What's really happening is that the booming economy is making it more feasible for people to afford a car. Public transit, walking/biking, and even carpooling are all decreasing as more and more lower income folks get on the road. And it's hard to argue, even in NYC a person has potential access to more jobs if they commute via car than via public transit.

Contributing are public transit agencies' increasing obsession with rail, LRT, subways, and other non-bus infrastructure. The issue being that these systems are typically routed through high income areas, where people are already rich enough to afford cars, while low income areas where the people actually need public transit are left behind.

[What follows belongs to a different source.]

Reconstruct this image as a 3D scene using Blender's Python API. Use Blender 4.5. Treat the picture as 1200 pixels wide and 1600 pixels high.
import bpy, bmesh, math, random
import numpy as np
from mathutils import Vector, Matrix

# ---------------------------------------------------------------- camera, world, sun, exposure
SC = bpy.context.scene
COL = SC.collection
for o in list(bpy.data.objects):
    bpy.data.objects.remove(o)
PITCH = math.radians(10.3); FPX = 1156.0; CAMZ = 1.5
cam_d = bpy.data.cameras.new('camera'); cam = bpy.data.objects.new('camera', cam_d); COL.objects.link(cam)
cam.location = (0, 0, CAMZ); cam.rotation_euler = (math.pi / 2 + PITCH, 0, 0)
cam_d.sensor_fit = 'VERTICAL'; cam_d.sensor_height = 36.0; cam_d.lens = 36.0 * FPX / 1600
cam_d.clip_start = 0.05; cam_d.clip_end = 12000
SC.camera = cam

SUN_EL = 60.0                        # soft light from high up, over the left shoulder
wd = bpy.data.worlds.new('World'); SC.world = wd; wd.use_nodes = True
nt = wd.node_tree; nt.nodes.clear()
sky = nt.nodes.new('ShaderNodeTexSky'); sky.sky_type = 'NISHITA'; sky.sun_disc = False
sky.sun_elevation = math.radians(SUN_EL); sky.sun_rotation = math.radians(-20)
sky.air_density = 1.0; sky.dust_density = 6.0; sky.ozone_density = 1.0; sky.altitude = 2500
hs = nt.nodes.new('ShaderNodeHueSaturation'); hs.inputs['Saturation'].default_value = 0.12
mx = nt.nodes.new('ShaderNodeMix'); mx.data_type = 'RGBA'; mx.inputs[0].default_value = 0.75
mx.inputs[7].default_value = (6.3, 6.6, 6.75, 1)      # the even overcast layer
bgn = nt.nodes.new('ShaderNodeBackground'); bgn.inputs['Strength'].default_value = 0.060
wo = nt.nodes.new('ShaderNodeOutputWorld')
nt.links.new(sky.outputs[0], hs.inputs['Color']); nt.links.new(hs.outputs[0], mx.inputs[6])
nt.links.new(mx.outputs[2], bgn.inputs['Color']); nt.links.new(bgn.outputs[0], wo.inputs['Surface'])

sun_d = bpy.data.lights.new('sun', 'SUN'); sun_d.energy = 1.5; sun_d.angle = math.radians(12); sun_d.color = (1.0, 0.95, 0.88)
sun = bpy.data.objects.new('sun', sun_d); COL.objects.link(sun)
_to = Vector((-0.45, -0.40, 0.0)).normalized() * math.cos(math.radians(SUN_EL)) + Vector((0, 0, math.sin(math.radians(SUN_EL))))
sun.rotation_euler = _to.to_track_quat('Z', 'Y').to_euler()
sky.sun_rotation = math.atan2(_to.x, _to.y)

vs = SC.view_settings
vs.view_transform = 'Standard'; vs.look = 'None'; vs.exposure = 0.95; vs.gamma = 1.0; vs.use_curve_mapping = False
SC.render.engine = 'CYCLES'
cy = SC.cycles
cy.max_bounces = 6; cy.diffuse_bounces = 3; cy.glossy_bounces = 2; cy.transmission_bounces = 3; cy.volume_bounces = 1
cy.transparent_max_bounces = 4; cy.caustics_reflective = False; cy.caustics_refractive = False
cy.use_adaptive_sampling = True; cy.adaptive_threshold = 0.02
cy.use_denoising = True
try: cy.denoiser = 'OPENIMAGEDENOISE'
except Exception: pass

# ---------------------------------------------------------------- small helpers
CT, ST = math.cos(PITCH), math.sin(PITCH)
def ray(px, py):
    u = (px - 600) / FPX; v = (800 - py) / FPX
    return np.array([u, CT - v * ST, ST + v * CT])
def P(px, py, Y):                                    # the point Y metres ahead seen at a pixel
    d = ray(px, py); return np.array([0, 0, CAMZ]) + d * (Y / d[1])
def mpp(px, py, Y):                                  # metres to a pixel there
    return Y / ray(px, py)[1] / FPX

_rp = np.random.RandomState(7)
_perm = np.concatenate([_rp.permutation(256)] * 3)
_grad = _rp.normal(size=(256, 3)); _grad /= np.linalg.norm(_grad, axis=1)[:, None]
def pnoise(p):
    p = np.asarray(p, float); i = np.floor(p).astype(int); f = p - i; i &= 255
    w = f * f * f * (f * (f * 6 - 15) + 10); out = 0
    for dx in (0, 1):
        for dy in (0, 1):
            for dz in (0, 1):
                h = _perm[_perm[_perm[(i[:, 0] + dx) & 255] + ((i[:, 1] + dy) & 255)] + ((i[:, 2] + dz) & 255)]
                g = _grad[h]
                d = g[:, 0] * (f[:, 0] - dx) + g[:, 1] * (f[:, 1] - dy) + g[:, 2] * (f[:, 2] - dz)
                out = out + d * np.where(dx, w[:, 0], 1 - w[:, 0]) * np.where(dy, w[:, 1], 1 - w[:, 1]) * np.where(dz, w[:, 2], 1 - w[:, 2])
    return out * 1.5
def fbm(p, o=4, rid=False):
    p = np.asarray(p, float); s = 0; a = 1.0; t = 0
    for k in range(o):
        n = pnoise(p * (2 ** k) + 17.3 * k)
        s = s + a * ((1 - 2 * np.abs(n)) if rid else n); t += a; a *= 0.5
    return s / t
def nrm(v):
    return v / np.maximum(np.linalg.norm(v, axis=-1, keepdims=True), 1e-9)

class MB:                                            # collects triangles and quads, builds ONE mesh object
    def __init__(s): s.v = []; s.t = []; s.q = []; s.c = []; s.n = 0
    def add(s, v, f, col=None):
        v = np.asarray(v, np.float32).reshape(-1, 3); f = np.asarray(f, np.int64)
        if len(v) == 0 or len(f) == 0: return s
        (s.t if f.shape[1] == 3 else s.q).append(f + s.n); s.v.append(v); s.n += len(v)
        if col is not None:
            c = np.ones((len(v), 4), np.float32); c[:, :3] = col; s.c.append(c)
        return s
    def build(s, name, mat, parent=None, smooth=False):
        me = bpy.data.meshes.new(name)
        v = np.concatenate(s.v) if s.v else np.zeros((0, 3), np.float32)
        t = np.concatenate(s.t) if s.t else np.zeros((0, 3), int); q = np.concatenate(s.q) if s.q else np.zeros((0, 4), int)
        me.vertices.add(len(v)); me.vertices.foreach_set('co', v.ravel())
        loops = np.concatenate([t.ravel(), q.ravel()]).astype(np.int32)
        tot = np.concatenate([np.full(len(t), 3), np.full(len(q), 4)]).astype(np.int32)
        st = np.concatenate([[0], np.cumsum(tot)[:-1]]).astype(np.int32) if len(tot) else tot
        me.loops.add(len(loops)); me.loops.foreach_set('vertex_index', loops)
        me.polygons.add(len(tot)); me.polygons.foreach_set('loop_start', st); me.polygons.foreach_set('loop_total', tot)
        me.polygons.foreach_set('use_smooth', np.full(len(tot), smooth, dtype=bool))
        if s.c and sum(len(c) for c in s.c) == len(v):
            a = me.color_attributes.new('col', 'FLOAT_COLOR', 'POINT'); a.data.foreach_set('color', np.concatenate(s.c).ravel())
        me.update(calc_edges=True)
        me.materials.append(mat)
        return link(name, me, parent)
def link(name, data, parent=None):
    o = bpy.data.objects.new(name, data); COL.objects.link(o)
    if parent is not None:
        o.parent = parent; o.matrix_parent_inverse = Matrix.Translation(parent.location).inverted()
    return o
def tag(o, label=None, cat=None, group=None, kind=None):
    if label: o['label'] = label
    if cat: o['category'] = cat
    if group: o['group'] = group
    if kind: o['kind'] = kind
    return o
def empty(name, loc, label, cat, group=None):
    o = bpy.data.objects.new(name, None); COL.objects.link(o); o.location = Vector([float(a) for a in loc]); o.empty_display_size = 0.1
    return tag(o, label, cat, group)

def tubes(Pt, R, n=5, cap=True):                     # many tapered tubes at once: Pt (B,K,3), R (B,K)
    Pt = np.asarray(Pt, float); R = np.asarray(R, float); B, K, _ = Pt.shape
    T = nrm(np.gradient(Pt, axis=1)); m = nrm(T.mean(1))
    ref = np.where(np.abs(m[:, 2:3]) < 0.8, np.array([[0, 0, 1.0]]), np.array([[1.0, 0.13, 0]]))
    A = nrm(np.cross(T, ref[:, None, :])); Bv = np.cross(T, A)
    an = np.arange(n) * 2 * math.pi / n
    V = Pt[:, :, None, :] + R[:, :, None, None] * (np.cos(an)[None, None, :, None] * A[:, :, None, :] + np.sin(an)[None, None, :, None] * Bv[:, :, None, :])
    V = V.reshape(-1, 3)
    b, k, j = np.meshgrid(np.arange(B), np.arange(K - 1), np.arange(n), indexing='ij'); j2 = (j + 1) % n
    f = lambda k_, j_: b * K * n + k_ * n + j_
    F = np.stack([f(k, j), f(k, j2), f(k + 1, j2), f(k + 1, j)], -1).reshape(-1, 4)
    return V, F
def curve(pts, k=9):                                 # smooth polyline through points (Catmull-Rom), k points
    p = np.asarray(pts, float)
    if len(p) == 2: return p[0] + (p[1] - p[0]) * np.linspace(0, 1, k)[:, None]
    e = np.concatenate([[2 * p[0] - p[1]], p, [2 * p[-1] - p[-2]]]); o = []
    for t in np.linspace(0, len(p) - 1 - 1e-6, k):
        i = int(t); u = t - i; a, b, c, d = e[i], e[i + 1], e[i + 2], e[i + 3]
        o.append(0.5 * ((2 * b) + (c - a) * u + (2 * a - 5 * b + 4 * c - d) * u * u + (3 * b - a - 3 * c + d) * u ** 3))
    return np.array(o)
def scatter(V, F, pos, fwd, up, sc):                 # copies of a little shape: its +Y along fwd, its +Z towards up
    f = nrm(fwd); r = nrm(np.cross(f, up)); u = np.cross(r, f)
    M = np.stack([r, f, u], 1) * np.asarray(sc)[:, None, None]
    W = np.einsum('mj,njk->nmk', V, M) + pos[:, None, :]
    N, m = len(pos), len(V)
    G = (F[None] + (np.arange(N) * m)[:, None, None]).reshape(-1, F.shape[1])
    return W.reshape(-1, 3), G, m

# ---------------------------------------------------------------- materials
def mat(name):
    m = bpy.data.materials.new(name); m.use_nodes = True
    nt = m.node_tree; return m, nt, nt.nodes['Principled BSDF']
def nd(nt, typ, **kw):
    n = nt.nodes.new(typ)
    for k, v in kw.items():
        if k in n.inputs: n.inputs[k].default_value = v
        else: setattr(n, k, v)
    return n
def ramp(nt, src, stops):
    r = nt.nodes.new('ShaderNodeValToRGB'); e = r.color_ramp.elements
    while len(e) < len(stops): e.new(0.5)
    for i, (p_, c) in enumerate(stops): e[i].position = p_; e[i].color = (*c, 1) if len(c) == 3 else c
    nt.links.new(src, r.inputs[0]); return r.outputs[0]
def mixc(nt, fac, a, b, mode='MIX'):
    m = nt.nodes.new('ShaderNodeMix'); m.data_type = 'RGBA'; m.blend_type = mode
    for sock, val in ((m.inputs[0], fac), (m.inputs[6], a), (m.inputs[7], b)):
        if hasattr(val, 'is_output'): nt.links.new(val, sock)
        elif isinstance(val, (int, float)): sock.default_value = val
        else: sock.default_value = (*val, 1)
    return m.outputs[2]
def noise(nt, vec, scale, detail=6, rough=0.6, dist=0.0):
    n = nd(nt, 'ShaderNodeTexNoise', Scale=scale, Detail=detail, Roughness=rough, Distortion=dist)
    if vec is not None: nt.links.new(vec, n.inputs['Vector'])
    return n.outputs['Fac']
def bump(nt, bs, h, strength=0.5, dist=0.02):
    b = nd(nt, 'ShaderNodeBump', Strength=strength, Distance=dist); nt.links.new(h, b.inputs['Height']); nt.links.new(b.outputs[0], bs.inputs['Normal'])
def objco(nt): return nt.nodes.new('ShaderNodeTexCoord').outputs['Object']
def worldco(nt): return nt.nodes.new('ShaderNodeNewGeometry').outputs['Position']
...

Rail based ridership is up at historic levels, but it's been more than washed out by the massive decreases in bus ridership.
I'm not sure I accept the premise that the reason transit ridership is down is because the economy is booming and more people can afford a car.

Also, everyone I knew in NYC that commuted by car was broke. All the good paying jobs are accessible by subway. Uber/taxi is also a fraction of the cost of parking in lower Manhattan.

I think working from home and telecommuting is an interesting theory which may explain part of the reason why transit ridership is down. If everyone did it one day a week, that would be a massive drop in ridership.